Inspired by Paul Ryan Longhas

$x$ cannot be $0$ , otherwise the LHS will be undefined.

Since $x\neq 0$ , $\dfrac{x}{x} = 1$ . The equation becomes $x^2+1=1$

$\implies x^2=0$

$\implies x=0$ . However $x$ cannot be $0$ , therefore there are no complex solutions.

$x^{2} + \frac{x}{x} = 1$

We can see that the only restriction is that $x\ne0$ , because then we'd divide by 0, which is undefined.

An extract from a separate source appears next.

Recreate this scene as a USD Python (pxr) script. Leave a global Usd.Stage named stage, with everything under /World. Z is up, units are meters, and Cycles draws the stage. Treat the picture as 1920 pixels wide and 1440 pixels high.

If we assume this, we can do the following steps without any problems.

$x^{2} + \frac{x}{x} = 1$

$\Longleftrightarrow x ( x + \frac{1}{x} ) = 1$

$\Longleftrightarrow x + \frac{1}{x} = \frac{1}{x}$

$\Longleftrightarrow x = 0$

From the last statement we get the information that the equation $x^{2} + \frac{x}{x} = 1$ can only be true, if and only if $x = 0$ . This is a contradiction to our restriction for $x\ne0$ . Thus, there are no complex solutions to this equation.

since x/x = 1

x²+1=1

x²=0

x=0 but x can't be 0......bcoz if x=0 x/x would become undefined.

Therefore, no solution.

x/x = 1 So we get: x^2 + 1 = 1 x^2 =1-1 x^2 = 0 Since x can never be 0. There would be no Solution

$x^2 + \dfrac{x}{x} = 1\\ \dfrac{x^3 + x}{x} = 1 \\ x^3 + x = x \\ x^3 = 0 \\ x = 0.\\ \text{or,} \\ x^2 + \dfrac{x}{x} = 1 \\ x^2 + 1 = 1\\ x^2 = 0\\ x = 0 \\ \text{So, it has only one real solution `0' and no complex solution.}$